The other skill that doesn't get mentioned is good academics ask really good questions. I saw a really good talk today about why a certain theory is probably wrong. And the presenter was also really good at showing why some of the reasons given for it being wrong are themselves wrong.

I found it an amazing way to structure ignorance. The discussions afterwards were very fascinating in how people asked very precise questions to trying strive to have clarity in our ignorance.

@zzz I agree. The most valuable seminars I had were the focused on question asking and development. The questions begin the search and learning how to ask good question is such a fundamental skill. We Should be recognizing it more!

@zzz this one major reason I decided to not try to be a career scientist after my undergrad. I have always had trouble formulating effective questions, and I felt like my undergrad has not actually prepared to me to think in that way, only to absorb info @Cyborgneticz

@Awizardofearthsea @zzz I'm sorry you had that experience. I can imagine how frustrating that would feel and the walls it would place up would make me very angry to encounter. I know that some of my students are never pushed to ask good questions, which is part of why I center so much of my assignments on question asking. I wish that was something that was a part of all curriculum. Not touting my own horn I had undergrad profs do it, and without it I would not have be ready for grad school.

@Awizardofearthsea @Cyborgneticz

If it makes you feel any better I feel like I only read 2 papers a year in my field that do real science. Also it is a skill that can be honed over time. Let me see if I can find a good resource since I think it's a good skill to have in general.
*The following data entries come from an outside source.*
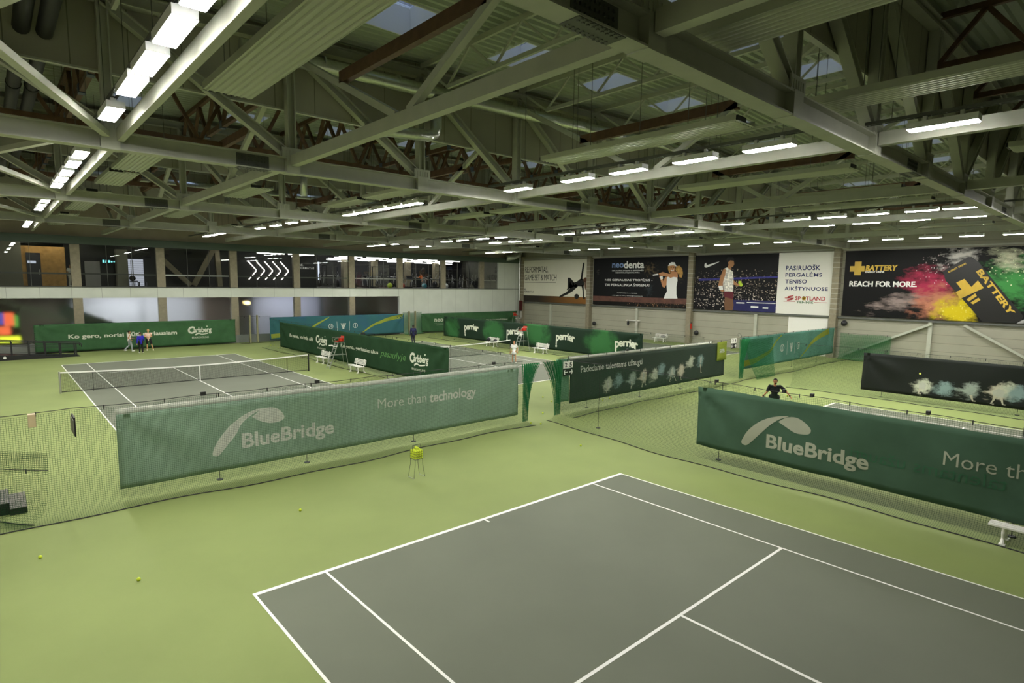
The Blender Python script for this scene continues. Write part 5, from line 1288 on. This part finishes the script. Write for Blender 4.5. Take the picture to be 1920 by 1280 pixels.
o = MB().bar((-3.4,48.2,4.3), (1.4,48.2,2.2), .5, .45).build('stair_stringer', mat('stair_pale', (.36,.36,.30), .7)); tag(o, 'pale sloping stair stringer behind the frosted lower glass at left', 'stairs')
o = MB().bar((1.0,49,3.1), (4.6,49,1.5), .6, 1.0).build('stair_flight', mat('stair_dark', (.05,.07,.055), .7)); tag(o, 'dark sloping stair flight behind the frosted lower glass', 'stairs')
t = thing('wall_ladder', 'small dark ladder rungs on the white wall behind the lower glass', 'ladder', (7.0, 50, 0)); b = MB()
for i in range(14): b.box(-.22,-.03,.5+i*.25,.22,.03,.56+i*.25)
b.build('rungs', M_dark, t); MB().box(-.25,-.02,0,-.22,.02,4.2).build('rail', M_dark, t); MB().box(.22,-.02,0,.25,.02,4.2).build('rail', M_dark, t)
# fire point in the corner
t = thing('fire_cabinet', 'dark red fire cabinet on the corner column', 'cabinet', (48.6, 44.75, 2.0)); MB().box(-.25,-.1,.3,.2,.05,1.6).build('cabinet_body', mat('dark_red', '#4a1414', .5), t); MB().box(-.2,-.12,-.6,.15,-.08,.2).build('notice', M_paleb, t); MB().box(-.25,-.08,-.65,.2,.05,.3).build('backing', M_dsteel, t)
t = thing('downpipe', 'galvanised downpipe in the far right corner', 'pipe', (48.6, 45.1, 0)); MB().tube([(48.75,45.15,0),(48.75,45.15,9.2)], .09, 10).build('pipe', M_galv, t, world=True)
for i, y in enumerate((20.2, 33.2, 7.0)):
    t = thing('fan_heater', 'small dark fan unit beside the wall column, %s' % ['middle column','far column','column near the energy drink'][i], 'heater', (49.1, y-.35, [1.15,1.3,2.9][i])); MB().ball((0,0,0), .24, 14, 10, sc=(.7,1,1)).build('body', M_gb, t); MB().box(-.05,-.05,0,.3,.05,.1).build('bracket', M_dsteel, t)
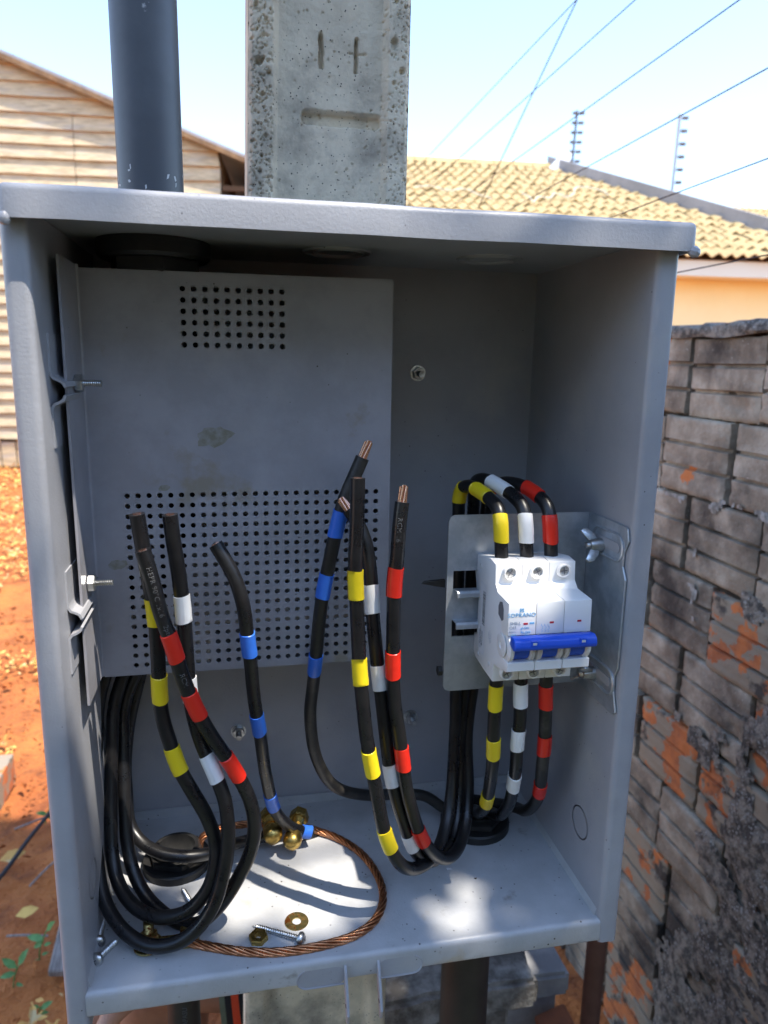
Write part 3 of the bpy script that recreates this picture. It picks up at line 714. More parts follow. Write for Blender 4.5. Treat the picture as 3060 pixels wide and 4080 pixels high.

@zzz @Cyborgneticz I had one professor, field ecology in my senior year, who tried to get across ideas about formating different kinds of hypothesis and the framing of questions, rather than just straight experiment design. It was good, but it was not a lot. But I'm not sure I would have been cut out for academia anyway...maybe when I'm older

@Awizardofearthsea @Cyborgneticz

There is a lot of also working backwards where we strive to ask not questions we really want answered as much as those we have the tools, measurements, data, etc to answer.

Also being intensely curious helps a lot. Wanting to understand something in more detail and be confident that you have something that could be the right answer. Like right now, I think many cities undercount their homeless population and I think this can be backed up with data.

@zzz I definitely am curious, but have difficulty constraining it lol. Formulating, directing @Cyborgneticz

@zzz I'd be very glad to take a look at anything you'd care to share! I agree that it is used beyond the academy @Cyborgneticz

@Awizardofearthsea @zzz @Cyborgneticz IMHO the hidden detail in zzz's statement is that asking one very good question takes asking a lot of lesser ones.

If you're curious, if you read and think about stuff, and if you're not afraid to ask stupid questions (to yourself and to others), you almost inevitably end up asking some very interesting questions.

@cadadr @Awizardofearthsea @Cyborgneticz

I know this is a bit of a nitpick but I said asking good questions as a contrast to bad questions. Bad questions aren't stupid questions. They are questions that when replied to don't alleviate your ignorance. Whether it is because not precise enough or too internally inconsistent.

@cadadr @Awizardofearthsea @Cyborgneticz

For example suppose I want to write a song that I will enjoy listening to. A bad question to ask someone good at writing songs is "How do I write a good song?"

A better question might be "How do I write a song I will like?"

A better question might be "What are the features of a song that makes people like them?"

A better question might be "If I like songs like X, Y, and Z., what should I know to be able to make songs like those?"

@cadadr @Awizardofearthsea @Cyborgneticz

There is no best question, but each subsequent one is more precise and more likely to have an answer you can use.

Sometimes you luck out and get an expert that has seen enough questions that they will answer one of these questions instead for you. But if you can do some of this work for them you will be happier for it.

@Cyborgneticz this is a solid take, and I try to instill this in my kids minds too.

I think maybe another aspect of the shaming problem, that you touch on here, is that people with only partial knowledge often speak in ways that seem to imply expertise.

I think it would also be great to encounter more people having real two-way dialog that moves things forward. Sometimes we really slam folks for asking the same questions we ourselves once asked... I know I've been guilty in the past.

@self Yes! The assumption of expertise often leads to problems where then someone has to assert themselves as more educated, and it so often devolves into a conversation that is unhelpful.
I agree. I know that when I step outside of teaching I can become much more critical of others for not being at X stage, when I know that there is a lot I'm far behind on according to other folks. Grace is difficult.

@Cyborgneticz very yes. eg why wd we be interested in learning something if we already knew everything.

@Cyborgneticz Well said.

An academics job is to learn and to discover. Knowing things is a side effect.